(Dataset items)
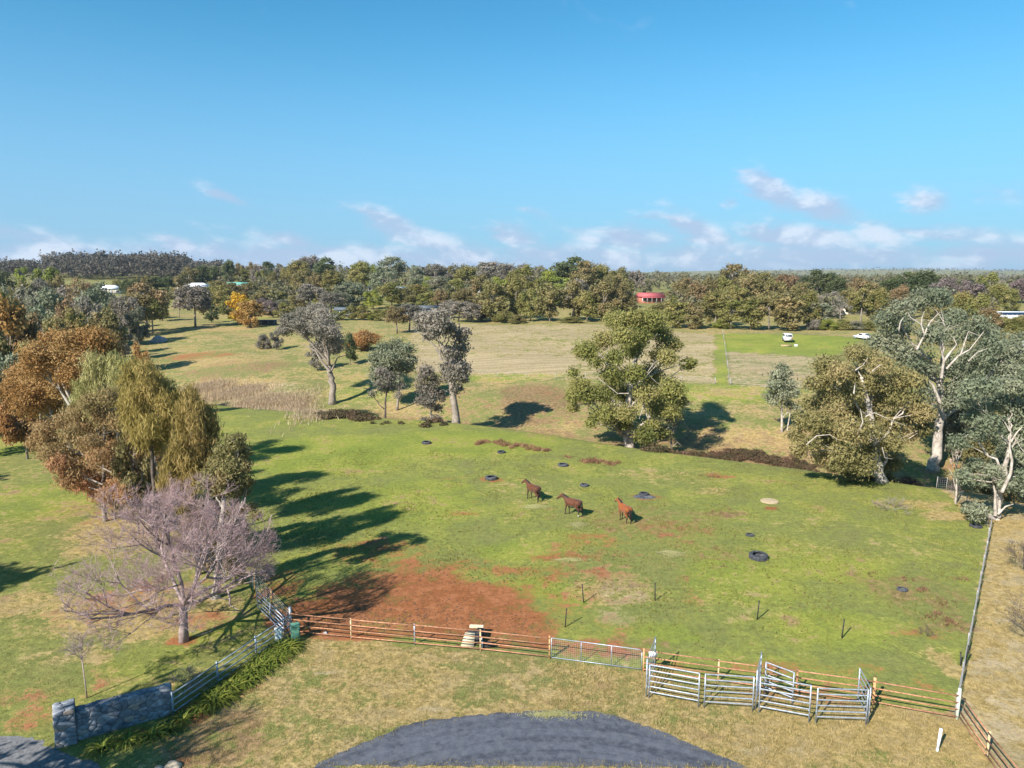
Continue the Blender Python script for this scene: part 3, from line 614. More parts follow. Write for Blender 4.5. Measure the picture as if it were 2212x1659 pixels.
photo_tree('gum_tree', 'wide red-brown gum with many thin white leaning stems beside the garden lawn', 322, 56,
    [(1130, 2050), (1100, 1900), (1060, 1780)],
    rr_([(500, 1390), (350, 1460), (400, 1560), (650, 1430), (800, 1380), (550, 1510), (700, 1560), (850, 1510), (480, 1660), (600, 1660), (450, 1730), (560, 1760), (750, 1680), (900, 1630), (1050, 1610), (860, 1760), (700, 1800), (1110, 1680), (1000, 1780), (1200, 1580), (910, 1890), (1000, 1960), (540, 1850), (850, 1970), (1060, 2030), (700, 1250), (850, 1210), (600, 1330), (800, 1330), (920, 1400), (300, 1560), (640, 1880), (780, 1860), (980, 1500), (760, 1480), (1180, 1750), (1100, 1850), (1150, 1950), (950, 2010), (760, 1940), (1220, 1870), (1230, 1680), (400, 1640), (880, 1600), (1080, 1500)], 86),
    LEAF['red'], BARK['white'], .2, .1, Z1, size=0.227, aspect=.3, hang=.45, seed=15, group=G_LEFT, depth=.9, extra=.8, cover=.95, nl=9, limb=.40, low=.02, twig=.03,
    bare=[([(1010, 2040), (860, 1960), (690, 1910)], .09, -2.5), ([(1010, 1920), (960, 1800), (940, 1700)], .08, -2.8), ([(1230, 1930), (1110, 1850), (1100, 1740)], .08, -3), ([(1230, 1860), (1220, 1760), (1200, 1640)], .07, -3), ([(800, 1890), (640, 1820), (560, 1790)], .07, -2.5), ([(880, 1800), (760, 1740), (700, 1700)], .06, -3.)],
    tint=lambda x, y, r: min(1, max(0, (y - 870) / 220 * .8 + r.random() * .5 - .1)))
photo_tree('gum_tree', 'spreading orange-brown gum with forked pale limbs at the left edge of the group', 152, 66,
    [(540, 1900), (545, 1500), (530, 1280)],
    rr_([(380, 770), (280, 860), (420, 880), (550, 840), (650, 745), (720, 800), (600, 930), (450, 1010), (260, 960), (150, 1060), (90, 1160), (250, 1100), (180, 1200), (350, 1150), (560, 1050), (300, 1260), (200, 1290), (420, 1290), (660, 1010), (760, 760), (820, 830), (520, 760), (330, 1040), (480, 1130)], 100),
    LEAF['orange'], BARK['white'], .3, .2, Z1, size=0.252, aspect=.4, hang=.25, seed=16, group=G_LEFT, depth=.85, extra=.4, cover=.95, nl=7, limb=.5, low=.3,
    bare=[([(540, 1270), (460, 1140), (330, 1040)], .13, -3.2), ([(560, 1250), (490, 1110), (450, 960)], .12, -3.4), ([(480, 1180), (440, 1070), (430, 980)], .08, -3.4)])

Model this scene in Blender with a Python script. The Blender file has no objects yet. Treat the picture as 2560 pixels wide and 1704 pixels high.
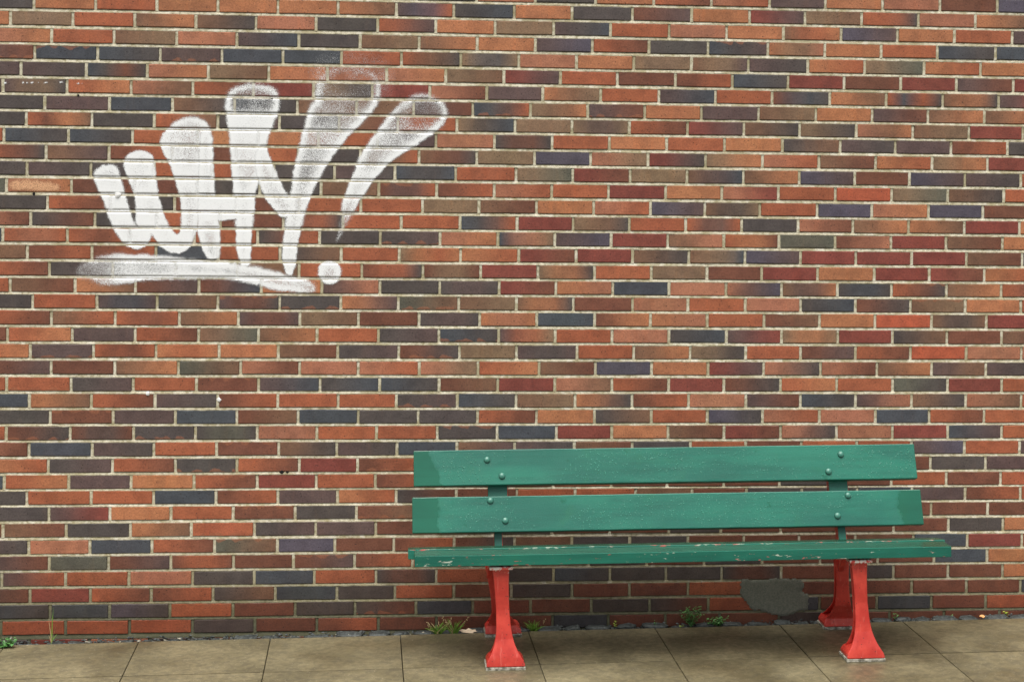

- WHAT YOU HAVE TO DO:
Make an exact copy of all entries above, dropping the images.

- CORRECT RESULT:
Continue the Blender Python script for this scene: part 3, from line 614. More parts follow. Write for Blender 4.5. Measure the picture as if it were 2212x1659 pixels.
photo_tree('gum_tree', 'wide red-brown gum with many thin white leaning stems beside the garden lawn', 322, 56,
    [(1130, 2050), (1100, 1900), (1060, 1780)],
    rr_([(500, 1390), (350, 1460), (400, 1560), (650, 1430), (800, 1380), (550, 1510), (700, 1560), (850, 1510), (480, 1660), (600, 1660), (450, 1730), (560, 1760), (750, 1680), (900, 1630), (1050, 1610), (860, 1760), (700, 1800), (1110, 1680), (1000, 1780), (1200, 1580), (910, 1890), (1000, 1960), (540, 1850), (850, 1970), (1060, 2030), (700, 1250), (850, 1210), (600, 1330), (800, 1330), (920, 1400), (300, 1560), (640, 1880), (780, 1860), (980, 1500), (760, 1480), (1180, 1750), (1100, 1850), (1150, 1950), (950, 2010), (760, 1940), (1220, 1870), (1230, 1680), (400, 1640), (880, 1600), (1080, 1500)], 86),
    LEAF['red'], BARK['white'], .2, .1, Z1, size=0.227, aspect=.3, hang=.45, seed=15, group=G_LEFT, depth=.9, extra=.8, cover=.95, nl=9, limb=.40, low=.02, twig=.03,
    bare=[([(1010, 2040), (860, 1960), (690, 1910)], .09, -2.5), ([(1010, 1920), (960, 1800), (940, 1700)], .08, -2.8), ([(1230, 1930), (1110, 1850), (1100, 1740)], .08, -3), ([(1230, 1860), (1220, 1760), (1200, 1640)], .07, -3), ([(800, 1890), (640, 1820), (560, 1790)], .07, -2.5), ([(880, 1800), (760, 1740), (700, 1700)], .06, -3.)],
    tint=lambda x, y, r: min(1, max(0, (y - 870) / 220 * .8 + r.random() * .5 - .1)))
photo_tree('gum_tree', 'spreading orange-brown gum with forked pale limbs at the left edge of the group', 152, 66,
    [(540, 1900), (545, 1500), (530, 1280)],
    rr_([(380, 770), (280, 860), (420, 880), (550, 840), (650, 745), (720, 800), (600, 930), (450, 1010), (260, 960), (150, 1060), (90, 1160), (250, 1100), (180, 1200), (350, 1150), (560, 1050), (300, 1260), (200, 1290), (420, 1290), (660, 1010), (760, 760), (820, 830), (520, 760), (330, 1040), (480, 1130)], 100),
    LEAF['orange'], BARK['white'], .3, .2, Z1, size=0.252, aspect=.4, hang=.25, seed=16, group=G_LEFT, depth=.85, extra=.4, cover=.95, nl=7, limb=.5, low=.3,
    bare=[([(540, 1270), (460, 1140), (330, 1040)], .13, -3.2), ([(560, 1250), (490, 1110), (450, 960)], .12, -3.4), ([(480, 1180), (440, 1070), (430, 980)], .08, -3.4)])

Model this scene in Blender with a Python script. The Blender file has no objects yet. Treat the picture as 2560 pixels wide and 1704 pixels high.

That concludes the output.